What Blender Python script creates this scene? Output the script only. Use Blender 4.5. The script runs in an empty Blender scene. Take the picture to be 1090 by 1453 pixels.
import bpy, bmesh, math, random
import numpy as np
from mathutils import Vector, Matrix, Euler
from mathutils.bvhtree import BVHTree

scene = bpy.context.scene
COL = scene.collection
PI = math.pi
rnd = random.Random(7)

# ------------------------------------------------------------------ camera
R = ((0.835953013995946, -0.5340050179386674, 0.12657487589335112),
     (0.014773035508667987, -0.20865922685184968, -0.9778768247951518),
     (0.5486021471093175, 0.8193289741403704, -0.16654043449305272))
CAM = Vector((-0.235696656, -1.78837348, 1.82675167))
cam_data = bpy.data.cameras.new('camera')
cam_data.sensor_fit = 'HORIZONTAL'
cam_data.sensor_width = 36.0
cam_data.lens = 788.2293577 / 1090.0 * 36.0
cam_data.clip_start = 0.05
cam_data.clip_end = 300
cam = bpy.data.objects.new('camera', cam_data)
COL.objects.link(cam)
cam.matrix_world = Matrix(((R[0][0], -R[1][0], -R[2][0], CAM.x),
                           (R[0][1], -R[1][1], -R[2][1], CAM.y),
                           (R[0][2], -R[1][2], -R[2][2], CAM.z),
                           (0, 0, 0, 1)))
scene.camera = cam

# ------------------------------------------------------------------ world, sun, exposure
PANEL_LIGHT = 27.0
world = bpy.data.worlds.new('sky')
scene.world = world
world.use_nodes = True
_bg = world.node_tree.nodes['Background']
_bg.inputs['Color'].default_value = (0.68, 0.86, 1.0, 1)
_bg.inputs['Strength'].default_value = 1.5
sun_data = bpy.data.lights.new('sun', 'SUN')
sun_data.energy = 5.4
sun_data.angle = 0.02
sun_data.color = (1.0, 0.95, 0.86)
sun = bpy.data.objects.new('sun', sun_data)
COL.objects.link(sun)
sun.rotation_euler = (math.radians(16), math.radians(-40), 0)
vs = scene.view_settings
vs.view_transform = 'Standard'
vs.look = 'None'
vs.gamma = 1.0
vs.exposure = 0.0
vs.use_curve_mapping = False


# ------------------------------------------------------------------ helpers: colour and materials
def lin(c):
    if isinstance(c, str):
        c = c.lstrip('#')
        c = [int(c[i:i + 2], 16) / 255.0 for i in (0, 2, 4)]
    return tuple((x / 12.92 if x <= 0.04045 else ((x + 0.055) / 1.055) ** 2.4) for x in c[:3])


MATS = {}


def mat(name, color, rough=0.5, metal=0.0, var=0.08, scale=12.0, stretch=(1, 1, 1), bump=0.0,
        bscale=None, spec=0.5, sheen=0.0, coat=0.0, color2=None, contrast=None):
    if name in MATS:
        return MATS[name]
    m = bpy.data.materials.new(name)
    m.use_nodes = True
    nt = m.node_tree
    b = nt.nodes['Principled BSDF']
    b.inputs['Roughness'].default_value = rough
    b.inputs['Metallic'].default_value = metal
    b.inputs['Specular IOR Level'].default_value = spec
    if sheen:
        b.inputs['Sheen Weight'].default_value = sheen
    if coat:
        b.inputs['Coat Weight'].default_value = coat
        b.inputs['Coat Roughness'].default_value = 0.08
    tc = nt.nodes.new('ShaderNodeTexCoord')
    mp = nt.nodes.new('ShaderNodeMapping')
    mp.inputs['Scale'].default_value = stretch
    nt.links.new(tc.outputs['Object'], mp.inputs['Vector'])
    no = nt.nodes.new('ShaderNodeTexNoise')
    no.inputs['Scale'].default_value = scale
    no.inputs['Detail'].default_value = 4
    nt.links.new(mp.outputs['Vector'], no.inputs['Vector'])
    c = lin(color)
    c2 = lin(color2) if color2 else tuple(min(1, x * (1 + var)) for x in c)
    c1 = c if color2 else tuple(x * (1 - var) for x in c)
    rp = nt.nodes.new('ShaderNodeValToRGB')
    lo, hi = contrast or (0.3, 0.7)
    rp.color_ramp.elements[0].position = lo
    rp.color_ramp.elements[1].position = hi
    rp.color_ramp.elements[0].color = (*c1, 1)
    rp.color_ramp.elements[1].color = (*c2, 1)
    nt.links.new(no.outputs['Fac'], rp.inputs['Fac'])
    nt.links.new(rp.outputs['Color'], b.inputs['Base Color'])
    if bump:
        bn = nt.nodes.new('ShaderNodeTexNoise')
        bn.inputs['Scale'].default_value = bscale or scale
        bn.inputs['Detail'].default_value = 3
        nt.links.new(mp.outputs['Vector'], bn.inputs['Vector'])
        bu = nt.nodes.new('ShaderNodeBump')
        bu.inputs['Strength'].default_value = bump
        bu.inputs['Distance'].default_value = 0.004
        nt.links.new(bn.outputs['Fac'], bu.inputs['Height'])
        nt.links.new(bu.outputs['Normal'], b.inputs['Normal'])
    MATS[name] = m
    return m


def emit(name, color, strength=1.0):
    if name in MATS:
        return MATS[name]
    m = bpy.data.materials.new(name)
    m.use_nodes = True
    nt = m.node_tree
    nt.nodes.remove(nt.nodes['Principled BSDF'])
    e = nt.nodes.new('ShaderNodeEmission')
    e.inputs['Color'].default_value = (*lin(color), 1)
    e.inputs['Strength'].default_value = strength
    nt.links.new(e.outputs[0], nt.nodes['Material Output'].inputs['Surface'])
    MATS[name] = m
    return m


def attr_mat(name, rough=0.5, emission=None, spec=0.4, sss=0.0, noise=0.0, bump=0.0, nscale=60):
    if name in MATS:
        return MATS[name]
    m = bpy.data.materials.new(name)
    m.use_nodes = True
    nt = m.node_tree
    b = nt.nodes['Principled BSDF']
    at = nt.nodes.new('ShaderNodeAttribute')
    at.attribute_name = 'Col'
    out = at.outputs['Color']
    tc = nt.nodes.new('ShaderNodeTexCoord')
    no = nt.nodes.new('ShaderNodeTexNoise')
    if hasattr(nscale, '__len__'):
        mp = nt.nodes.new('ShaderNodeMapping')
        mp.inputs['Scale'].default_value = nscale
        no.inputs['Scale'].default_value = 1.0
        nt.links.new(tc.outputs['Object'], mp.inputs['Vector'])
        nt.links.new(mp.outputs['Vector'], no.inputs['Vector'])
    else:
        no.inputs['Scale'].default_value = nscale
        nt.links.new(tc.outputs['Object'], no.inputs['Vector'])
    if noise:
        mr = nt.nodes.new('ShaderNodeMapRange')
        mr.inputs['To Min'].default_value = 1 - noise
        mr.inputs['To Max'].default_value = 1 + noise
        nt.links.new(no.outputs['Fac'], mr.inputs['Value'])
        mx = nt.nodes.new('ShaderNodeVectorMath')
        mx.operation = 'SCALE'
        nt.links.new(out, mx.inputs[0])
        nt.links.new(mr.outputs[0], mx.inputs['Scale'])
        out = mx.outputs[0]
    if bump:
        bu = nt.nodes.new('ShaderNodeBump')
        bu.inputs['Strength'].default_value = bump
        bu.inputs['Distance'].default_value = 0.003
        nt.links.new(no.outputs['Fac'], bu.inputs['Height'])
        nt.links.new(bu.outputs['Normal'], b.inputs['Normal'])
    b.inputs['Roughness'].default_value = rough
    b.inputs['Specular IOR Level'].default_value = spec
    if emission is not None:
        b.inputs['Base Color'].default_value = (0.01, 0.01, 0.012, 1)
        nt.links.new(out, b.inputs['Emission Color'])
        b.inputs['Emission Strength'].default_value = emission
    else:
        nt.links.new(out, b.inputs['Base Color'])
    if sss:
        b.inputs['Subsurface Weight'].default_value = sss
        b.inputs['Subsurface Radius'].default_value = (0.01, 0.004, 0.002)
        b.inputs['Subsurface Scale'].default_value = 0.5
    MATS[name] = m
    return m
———
| GOAL OF THE EXERCISE |
Give the complete listing a second time, exactly as it reads.

| TASK ANSWER |
What Blender Python script creates this scene? Output the script only. Use Blender 4.5. The script runs in an empty Blender scene. Take the picture to be 1090 by 1453 pixels.
import bpy, bmesh, math, random
import numpy as np
from mathutils import Vector, Matrix, Euler
from mathutils.bvhtree import BVHTree

scene = bpy.context.scene
COL = scene.collection
PI = math.pi
rnd = random.Random(7)

# ------------------------------------------------------------------ camera
R = ((0.835953013995946, -0.5340050179386674, 0.12657487589335112),
     (0.014773035508667987, -0.20865922685184968, -0.9778768247951518),
     (0.5486021471093175, 0.8193289741403704, -0.16654043449305272))
CAM = Vector((-0.235696656, -1.78837348, 1.82675167))
cam_data = bpy.data.cameras.new('camera')
cam_data.sensor_fit = 'HORIZONTAL'
cam_data.sensor_width = 36.0
cam_data.lens = 788.2293577 / 1090.0 * 36.0
cam_data.clip_start = 0.05
cam_data.clip_end = 300
cam = bpy.data.objects.new('camera', cam_data)
COL.objects.link(cam)
cam.matrix_world = Matrix(((R[0][0], -R[1][0], -R[2][0], CAM.x),
                           (R[0][1], -R[1][1], -R[2][1], CAM.y),
                           (R[0][2], -R[1][2], -R[2][2], CAM.z),
                           (0, 0, 0, 1)))
scene.camera = cam

# ------------------------------------------------------------------ world, sun, exposure
PANEL_LIGHT = 27.0
world = bpy.data.worlds.new('sky')
scene.world = world
world.use_nodes = True
_bg = world.node_tree.nodes['Background']
_bg.inputs['Color'].default_value = (0.68, 0.86, 1.0, 1)
_bg.inputs['Strength'].default_value = 1.5
sun_data = bpy.data.lights.new('sun', 'SUN')
sun_data.energy = 5.4
sun_data.angle = 0.02
sun_data.color = (1.0, 0.95, 0.86)
sun = bpy.data.objects.new('sun', sun_data)
COL.objects.link(sun)
sun.rotation_euler = (math.radians(16), math.radians(-40), 0)
vs = scene.view_settings
vs.view_transform = 'Standard'
vs.look = 'None'
vs.gamma = 1.0
vs.exposure = 0.0
vs.use_curve_mapping = False


# ------------------------------------------------------------------ helpers: colour and materials
def lin(c):
    if isinstance(c, str):
        c = c.lstrip('#')
        c = [int(c[i:i + 2], 16) / 255.0 for i in (0, 2, 4)]
    return tuple((x / 12.92 if x <= 0.04045 else ((x + 0.055) / 1.055) ** 2.4) for x in c[:3])


MATS = {}


def mat(name, color, rough=0.5, metal=0.0, var=0.08, scale=12.0, stretch=(1, 1, 1), bump=0.0,
        bscale=None, spec=0.5, sheen=0.0, coat=0.0, color2=None, contrast=None):
    if name in MATS:
        return MATS[name]
    m = bpy.data.materials.new(name)
    m.use_nodes = True
    nt = m.node_tree
    b = nt.nodes['Principled BSDF']
    b.inputs['Roughness'].default_value = rough
    b.inputs['Metallic'].default_value = metal
    b.inputs['Specular IOR Level'].default_value = spec
    if sheen:
        b.inputs['Sheen Weight'].default_value = sheen
    if coat:
        b.inputs['Coat Weight'].default_value = coat
        b.inputs['Coat Roughness'].default_value = 0.08
    tc = nt.nodes.new('ShaderNodeTexCoord')
    mp = nt.nodes.new('ShaderNodeMapping')
    mp.inputs['Scale'].default_value = stretch
    nt.links.new(tc.outputs['Object'], mp.inputs['Vector'])
    no = nt.nodes.new('ShaderNodeTexNoise')
    no.inputs['Scale'].default_value = scale
    no.inputs['Detail'].default_value = 4
    nt.links.new(mp.outputs['Vector'], no.inputs['Vector'])
    c = lin(color)
    c2 = lin(color2) if color2 else tuple(min(1, x * (1 + var)) for x in c)
    c1 = c if color2 else tuple(x * (1 - var) for x in c)
    rp = nt.nodes.new('ShaderNodeValToRGB')
    lo, hi = contrast or (0.3, 0.7)
    rp.color_ramp.elements[0].position = lo
    rp.color_ramp.elements[1].position = hi
    rp.color_ramp.elements[0].color = (*c1, 1)
    rp.color_ramp.elements[1].color = (*c2, 1)
    nt.links.new(no.outputs['Fac'], rp.inputs['Fac'])
    nt.links.new(rp.outputs['Color'], b.inputs['Base Color'])
    if bump:
        bn = nt.nodes.new('ShaderNodeTexNoise')
        bn.inputs['Scale'].default_value = bscale or scale
        bn.inputs['Detail'].default_value = 3
        nt.links.new(mp.outputs['Vector'], bn.inputs['Vector'])
        bu = nt.nodes.new('ShaderNodeBump')
        bu.inputs['Strength'].default_value = bump
        bu.inputs['Distance'].default_value = 0.004
        nt.links.new(bn.outputs['Fac'], bu.inputs['Height'])
        nt.links.new(bu.outputs['Normal'], b.inputs['Normal'])
    MATS[name] = m
    return m


def emit(name, color, strength=1.0):
    if name in MATS:
        return MATS[name]
    m = bpy.data.materials.new(name)
    m.use_nodes = True
    nt = m.node_tree
    nt.nodes.remove(nt.nodes['Principled BSDF'])
    e = nt.nodes.new('ShaderNodeEmission')
    e.inputs['Color'].default_value = (*lin(color), 1)
    e.inputs['Strength'].default_value = strength
    nt.links.new(e.outputs[0], nt.nodes['Material Output'].inputs['Surface'])
    MATS[name] = m
    return m


def attr_mat(name, rough=0.5, emission=None, spec=0.4, sss=0.0, noise=0.0, bump=0.0, nscale=60):
    if name in MATS:
        return MATS[name]
    m = bpy.data.materials.new(name)
    m.use_nodes = True
    nt = m.node_tree
    b = nt.nodes['Principled BSDF']
    at = nt.nodes.new('ShaderNodeAttribute')
    at.attribute_name = 'Col'
    out = at.outputs['Color']
    tc = nt.nodes.new('ShaderNodeTexCoord')
    no = nt.nodes.new('ShaderNodeTexNoise')
    if hasattr(nscale, '__len__'):
        mp = nt.nodes.new('ShaderNodeMapping')
        mp.inputs['Scale'].default_value = nscale
        no.inputs['Scale'].default_value = 1.0
        nt.links.new(tc.outputs['Object'], mp.inputs['Vector'])
        nt.links.new(mp.outputs['Vector'], no.inputs['Vector'])
    else:
        no.inputs['Scale'].default_value = nscale
        nt.links.new(tc.outputs['Object'], no.inputs['Vector'])
    if noise:
        mr = nt.nodes.new('ShaderNodeMapRange')
        mr.inputs['To Min'].default_value = 1 - noise
        mr.inputs['To Max'].default_value = 1 + noise
        nt.links.new(no.outputs['Fac'], mr.inputs['Value'])
        mx = nt.nodes.new('ShaderNodeVectorMath')
        mx.operation = 'SCALE'
        nt.links.new(out, mx.inputs[0])
        nt.links.new(mr.outputs[0], mx.inputs['Scale'])
        out = mx.outputs[0]
    if bump:
        bu = nt.nodes.new('ShaderNodeBump')
        bu.inputs['Strength'].default_value = bump
        bu.inputs['Distance'].default_value = 0.003
        nt.links.new(no.outputs['Fac'], bu.inputs['Height'])
        nt.links.new(bu.outputs['Normal'], b.inputs['Normal'])
    b.inputs['Roughness'].default_value = rough
    b.inputs['Specular IOR Level'].default_value = spec
    if emission is not None:
        b.inputs['Base Color'].default_value = (0.01, 0.01, 0.012, 1)
        nt.links.new(out, b.inputs['Emission Color'])
        b.inputs['Emission Strength'].default_value = emission
    else:
        nt.links.new(out, b.inputs['Base Color'])
    if sss:
        b.inputs['Subsurface Weight'].default_value = sss
        b.inputs['Subsurface Radius'].default_value = (0.01, 0.004, 0.002)
        b.inputs['Subsurface Scale'].default_value = 0.5
    MATS[name] = m
    return m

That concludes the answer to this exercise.